I’m usually one not to believe the race card but I feel it’s justified in this case. There was no justification for the guard to have drawn his weapon on the officer. Not only should he be fired, his gun permits should be pulled and he should face criminal charges.
The security guard has been charged with aggravated menacing.
In a situation like this it would make more sense to me for the uniformed officer to have his service weapon on his person. Not sitting in his patrol car waiting to be stolen. I can't think of any situation where a police office should leave his service weapon unattended in a car unless it was a rare high security type situation. But an IRS office?
The police officer went to the IRS office to discuss and perhaps register a complaint about a letter he received from the IRS regarding his tax filing. This is information garnered from the first para of the news article.
Next we read that the security responded due to the counter person alerting him to the police officer's becoming abrupt or belligerent.

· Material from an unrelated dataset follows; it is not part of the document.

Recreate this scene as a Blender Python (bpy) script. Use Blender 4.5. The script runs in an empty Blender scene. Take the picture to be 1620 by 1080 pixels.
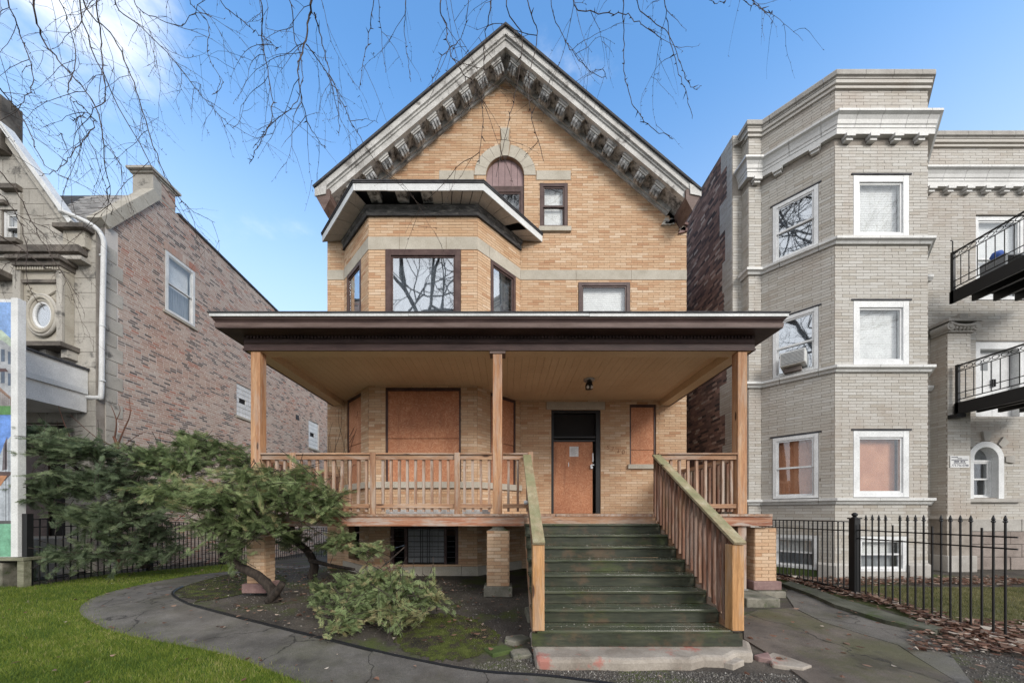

I deduce this, perhaps mistakenly, by two references; one being the security guy demanding the cop leave his gun in his car and two by the 9/11 caller stating a man with a firearm refusing to leave the premises.
So I'm left thinking there was a slightly adversarial exchange between the IRS counter person and the police officer that triggered the call for the security guy to respond and that guy started off by demanding the cop leave or at the very least leave his firearm in his car before continuing any conversation with the IRS person.
I'm also thinking the police officer told him he could not disarm himself nor was he gonna leave without resolving his issue and that's when the 9/11 call was made and that's probably when the officer realized he'd gone a tad too far and decided leaving was the better course of action.
Now we have the security guy stating sorry, you can't just leave now because you refused when asked before so now we're going full on Rambo with you.
A bunch of bad choices made by all and sundrie made worse by an ill trained and reactionary personality ratcheting it up with the nonsensical gun-pulling and arrest attempt.
Security guy should have calmly and 'one badge to another' suggested to the officer that he'd get better results if he tried a different approach and perhaps come back another time as the counter person was not in a position to adequately deal with his particular problem. I'm left thinking that the officer got a little worked up at the counter and perhaps occasioned the IRS person becoming either frightened or fed up.
In a situation like this it would make more sense to me for the uniformed officer to have his service weapon on his person. Not sitting in his patrol car waiting to be stolen. I can't think of any situation where a police office should leave his service weapon unattended in a car unless it was a rare high security type situation. But an IRS office?
Except it violates the law. You can't even take in a pocket knife. No exceptions.